Ici, le comportement et le respect des règles du groupe sont également fondamentaux. "Pour parvenir à détendre l'atmosphère, le sélectionneur a intérêt à bien expliquer d'entrée les objectifs collectifs, sociaux et techniques, expose Julien Bois. Souvent, les entraîneurs pèchent par un manque de communication de ces objectifs. Le risque est de voir les joueurs ne s'axer que sur la concurrence individuelle, source de tensions."
La peur de la blessure plane
C'est la raison première de la liste élargie à 30 noms.

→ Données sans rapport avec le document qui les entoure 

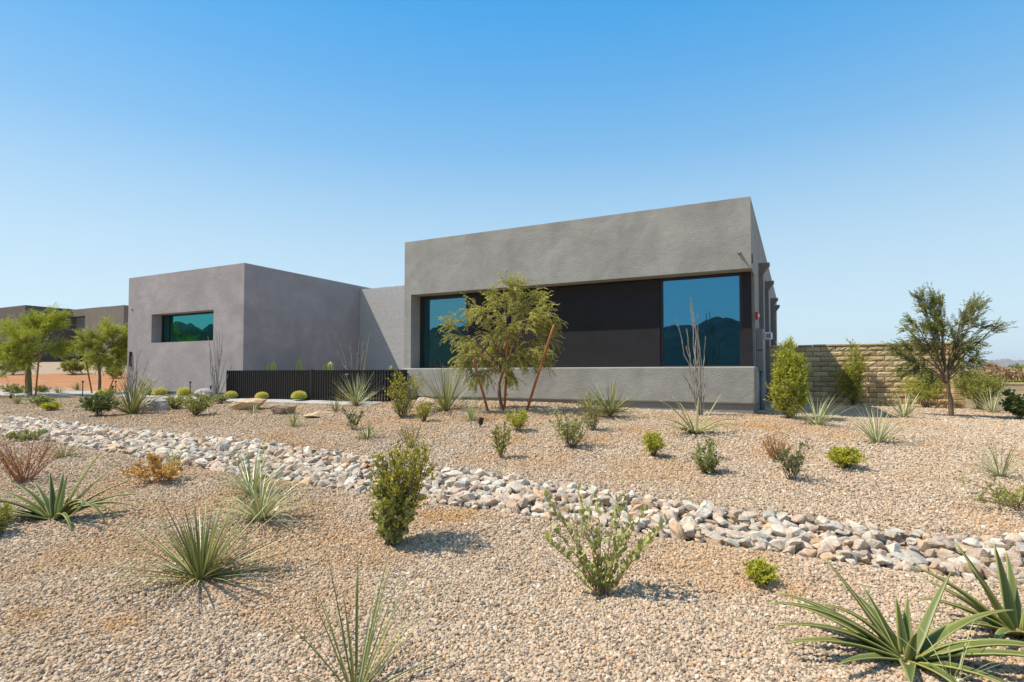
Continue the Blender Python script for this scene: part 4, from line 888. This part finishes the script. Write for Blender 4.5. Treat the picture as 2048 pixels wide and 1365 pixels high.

Si un joueur se blesse, son remplaçant aura suivi la même préparation mentale et physique que lui. Pas de risque de voir un joueur en vacances débarquer au Brésil, en tongs et en maillot de bain, absolument pas préparé à disputer une compétition aussi exigeante que la Coupe du monde.
Le cauchemar du Bleu, c'est de se retrouver dans la peau de celui qui quitte le groupe en ambulance. On se souvient de la tristesse de Djibril Cissé, victime d'une fracture tibia-peroné lors d'un match de préparation en 2006, à quelques jours du Mondial en Allemagne.
Garder un blessé dans le groupe n'est pas forcément une meilleure option. En 2002, Zinédine Zidane, salement blessé à la cuisse pendant la préparation, avait joué sur une jambe, privant la France d'un leader technique valide. Lors de l'Euro 2008, Patrick Vieira, arrivé blessé au stage de préparation, avait été exempté de l'obligation faite aux joueurs d'être physiquement apte pour faire partie des 23. Il passera toute la compétition à l'infirmerie, provoquant incompréhensions et tensions dans le groupe, comme le raconte François Manardo, ancien attaché de presse des Bleus, dans son livre Knysna, au cœur du désastre (Les arènes, 2014).
Une erreur de management que Raymond Domenech a reconnue depuis. Une source d'enseignement aussi pour Didier Deschamps, à l'heure de désigner ceux qui auront la chance de représenter la France au pays où le football est roi.